WHY DOES MEDIATION HAVE A BAD REPUTATION?

I recently responded to a request to chat with a city mayor to persuade her to support establishing a community mediation service in her city. She was not a supporter. When pressed, she said in her opinion there was skepticism on the part of so many that mediation works and that those who would benefit from it would even use it. She stressed how she felt that was the public’s opinion, not that of city officials. 

To what can we attribute those beliefs? I’ve given much thought to this and offer some personal opinions: 

1 – A desire for a certain closure.  Most people in conflict want it to end , which will happen in a trial or in an arbitration. And most of those people, I believe, want a decision made for them—many in the belief that any decision will obviously be in their favor because “they are in the right” or in the belief that “the law is on their side.” In mediation, there is no resolution unless the parties develop it themselves. That requires the parties to work together, and more often than not, means there will be compromises. Rarely does a mediation result in “winner takes all.” 
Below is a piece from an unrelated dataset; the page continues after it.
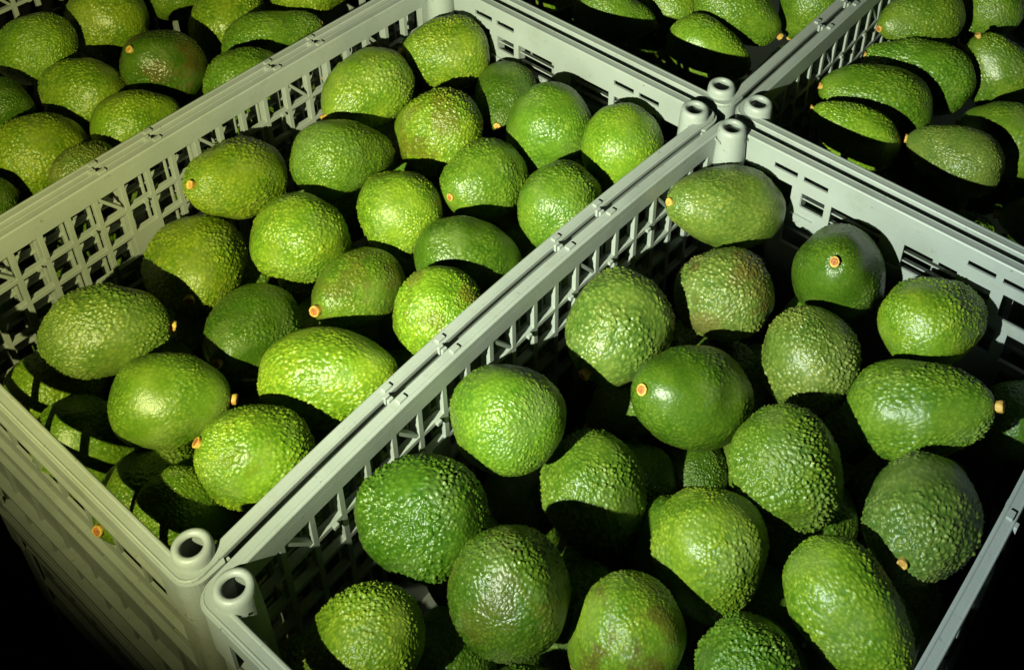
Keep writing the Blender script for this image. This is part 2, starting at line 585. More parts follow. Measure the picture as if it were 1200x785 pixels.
def copy_tree(o, parent=None):
    c = o.copy()
    COLL.objects.link(c)
    c.parent = parent
    for ch in o.children:
        copy_tree(ch, c)
    return c
for src, lab in ((c_mid, "lower crate under the middle crate, its shaded side at the bottom left corner"),
                 (c_front, "lower crate hidden under the front right crate")):
    c = copy_tree(src)
    c.location.z = -PITCH
    c["label"] = lab

# ---------------------------------------------------------------- floor
bm = bmesh.new()
bmesh.ops.create_grid(bm, x_segments=1, y_segments=1, size=4)
fl = link("floor", finish(bm, "floor"), FLOOR)
fl.location = (0, 0, -PITCH - H - 0.001)
fl["kind"] = "structure"

# ---------------------------------------------------------------- avocados
def avocado_mesh(idx, k, amp, freq, seed):
    """unit fruit: radius 1, half length 1.3, stem at +z, pebbled skin"""
    ns, nr = 300, 200
    half = 1.3
    off = Vector((seed * 13.7, seed * 7.1, seed * 3.3))
    th = np.linspace(0, math.pi, nr + 1)
    rr = np.sin(th) ** 0.94 * (1 - k * np.cos(th))
    rr /= rr.max()
    zz = half * np.cos(th)
    # a gentle lean and a not quite round section
    verts, heights = [], []
    def surf(i, a):
        t = th[i]
        wob = 1 + 0.025 * math.cos(2 * a + seed) + 0.015 * math.cos(3 * a + 2 * seed)
        lean = 0.05 * (math.cos(t) ** 2) * math.copysign(1, math.cos(t))
        return Vector((rr[i] * math.cos(a) * wob + lean, rr[i] * math.sin(a) * wob, zz[i]))
    def height(p, t):
        q = p * freq + off
        w = noise.noise_vector(q * 0.55) * 0.55
        q2 = q + w
        q2.z *= 0.72
        d, _ = noise.voronoi(q2)
        dome = max(0.0, 1.0 - d[0] * 1.25)
        peb = dome * dome * (3 - 2 * dome) * 0.75 + 0.35 * min(1.0, (d[1] - d[0]) * 1.6)
        peb *= 0.55 + 0.45 * max(0, min(1, 0.5 + 1.2 * noise.noise(q * 0.5 + Vector((5, 5, 5)))))
        rid = noise.noise(q * 0.9 + w * 2)
        h = 0.78 * peb + 0.30 * (0.5 + 0.5 * rid) + 0.12 * noise.noise(q * 2.3)
        return h
    verts.append(None)
    for i in range(1, nr):
        t = th[i]
        fade = min(1.0, (t / 0.28)) ** 1.4      # smoother round the stem
        patch = 0.62 + 0.75 * max(0.0, min(1.0, 0.5 + noise.noise(surf(i, 0) * 0.01 + off)))
        for j in range(ns):
            a = 2 * math.pi * j / ns
            p = surf(i, a)
            h = height(p, t)
            pa = 0.25 + 1.35 * max(0.0, min(1.0, 0.5 + 1.2 * noise.noise(p * 1.1 + off)))
            n = Vector((p.x, p.y, p.z / (half * half))).normalized()
            dim = 0.05 * math.exp(-(t / 0.16) ** 2)
            low = 0.055 * noise.noise(p * 1.6 + off)
            pp = p + n * (amp * fade * pa * (h - 0.5) + low) - Vector((0, 0, dim))
            verts.append(pp)
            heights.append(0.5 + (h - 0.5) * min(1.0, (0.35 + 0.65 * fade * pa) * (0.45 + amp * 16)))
    verts[0] = Vector((verts[1].x * 0, 0, half - 0.05)) + Vector((0.05, 0, 0))
    tail = Vector((-0.05, 0, -half))
    verts.append(tail)
    heights = [0.6] + heights + [0.5]
    faces = []
    vi = lambda i, j: 1 + (i - 1) * ns + (j % ns)
    for j in range(ns):
        faces.append((0, vi(1, j), vi(1, j + 1)))
        faces.append((len(verts) - 1, vi(nr - 1, j + 1), vi(nr - 1, j)))
    for i in range(1, nr - 1):
        for j in range(ns):
            faces.append((vi(i, j), vi(i + 1, j), vi(i + 1, j + 1), vi(i, j + 1)))
    me = bpy.data.meshes.new("avocado_skin")
    me.from_pydata([tuple(v) for v in verts], [], faces)
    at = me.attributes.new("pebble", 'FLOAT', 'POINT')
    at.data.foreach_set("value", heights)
    me.polygons.foreach_set("use_smooth", [True] * len(me.polygons))
    me.materials.append(SKIN)
    me.update()
    return me

#            k     amp    freq  seed
VARIANTS = [(0.10, 0.047, 15.0, 1), (0.20, 0.045, 15.6, 2), (0.26, 0.040, 17.4, 3), (0.16, 0.031, 15.6, 4),
            (0.15, 0.024, 15.6, 5), (0.10, 0.054, 12.0, 6), (0.15, 0.070, 13.8, 7)]
SKINS = [avocado_mesh(i, k + d, a, fq, s + 20 * e) for e, d in enumerate((0.0, 0.04)) for i, (k, a, fq, s) in enumerate(VARIANTS)]

def stem_meshes():
    def lathe(prof, name, mat):
        bm = bmesh.new()
        n = 18
        rings = []
        for r, z in prof:
            rings.append([bm.verts.new((r * math.cos(2 * math.pi * q / n) * (1 + 0.06 * math.sin(3 * q)), r * math.sin(2 * math.pi * q / n), z + 0.0002 * math.sin(q * 2.1))) for q in range(n)])
        for a, b in zip(rings[:-1], rings[1:]):
            for q in range(n):
                bm.faces.new([a[q], a[(q + 1) % n], b[(q + 1) % n], b[q]])
        bm.faces.new(rings[-1])
        bm.faces.new(rings[0][::-1])
        bmesh.ops.recalc_face_normals(bm, faces=bm.faces)
        for f_ in bm.faces:
            f_.smooth = True
        me = bpy.data.meshes.new(name)
        bm.to_mesh(me); bm.free()
        me.materials.append(mat)
        return me
    s = lathe([(0.0034, -0.004), (0.0043, 0.0005), (0.0052, 0.0034), (0.0054, 0.0048), (0.0047, 0.0056), (0.0036, 0.0052)], "stem", STEM_RIM)
    c = lathe([(0.0036, 0.0035), (0.0037, 0.0052), (0.0030, 0.0057), (0.0012, 0.0053)], "stem_scar", STEM_CORE)
    return s, c
STEM, SCAR = stem_meshes()

TINT = {'y': (0.205, 0.305, 0.024), 'g': (0.135, 0.228, 0.022), 'd': (0.074, 0.138, 0.012), 'o': (0.150, 0.208, 0.042)}
CRATE_NAME = {'Z': "upper left", 'A': "middle", 'B': "front right", 'C': "back right", 'D': "back middle"}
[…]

2 – An uncertain skill set. Most people believe themselves to be competent, if not skilled, advocates capable to staging strong arguments in behalf of their case. If fact, most people spend a great deal of time describing their conflicts to others in terms of how they are right and their counterpart is wrong. They’ve rarely given any thought to ways of reaching a solution that benefits both parties. When people discover that mediation will not be a stage to argue their case, but rather they’re expected to work together with an adversary to find a mutually acceptable solution, they question whether they have the skill-set to use that environment to reach such an outcome. 

3 – Unwilling to give up any power. I’ve met with any number of people who have been offered mediation who reject it simply because they don’t want to meet in a cooperative environment with their counterpart. They say, “We’ll meet in the courtroom.” It’s almost as if they fear meeting with their counterpart across the table.

 I think, then, the mayor was saying she believes the public doesn’t see mediation as a way to achieve the resolution they desire. Advocates of mediation, such as myself, stress the benefits to the relationship that mediation offers.

It may simply be that we are stressing a benefit that in the heat of a conflict is desired by the parties.

We may need to say up front that mediation is a fast and inexpensive way to resolve conflicts that also offers other long-lasting benefits.

Peter Costanzo
ARE WOMEN DISADVANTAGED IN PRINCIPLED NEGOTIATION AND MEDIATION?

In 1981, the book Getting to Yes: Negotiating Agreement Without Giving In by Roger Fisher and William Ury, popularized the concept of principled negotiation. Principled negotiation requires that the parties involved develop a level of mutual trust, understanding and agree to cooperative principled negotiation. Only with mutual trust are negotiating parties willing to share information and forgo distributive bargaining tactics. 

Two of the defining aspects of principled negotiation focus on interests rather than positions and inventing options for mutual gain. Perhaps the major point of principled negotiation is understanding and addressing the interests parties hold that led them to the positions they take during negotiation. Fisher and Ury contend that parties should discuss their interests without debate over validity to arrive at options that satisfy their respective interests. Parties must be willing to share relevant information critical for effective solutions.

Many mediators encourage participants in mediation to utilize the principles of interest-based bargaining.

Justine Kirby writing in the Otago Law Review argued that principled negotiation simply does not recognize the Negotiator’s Dilemma, that is, principled negotiation promotes being more open, co-operative and seeking to meet the other parties’ needs. All behavioral characteristics more likely to be found in women who are then disadvantaged by “adherence to principled negotiation’s one-sided approach, which ignores the reality the hard decisions that must be made during negotiations.” 

Conflict scholars have long acknowledged that relationships involve both conflict and harmony. Some negotiation scholars also acknowledge that negotiation involves both cooperation and competition. For anyone to adhere rigidly to principled negotiation, they will be at a disadvantage with another party who acts both cooperatively and competitively. Negotiation during mediation realistically involves aspects of both cooperation and competition. Being skilled in both is more likely to benefit any participant.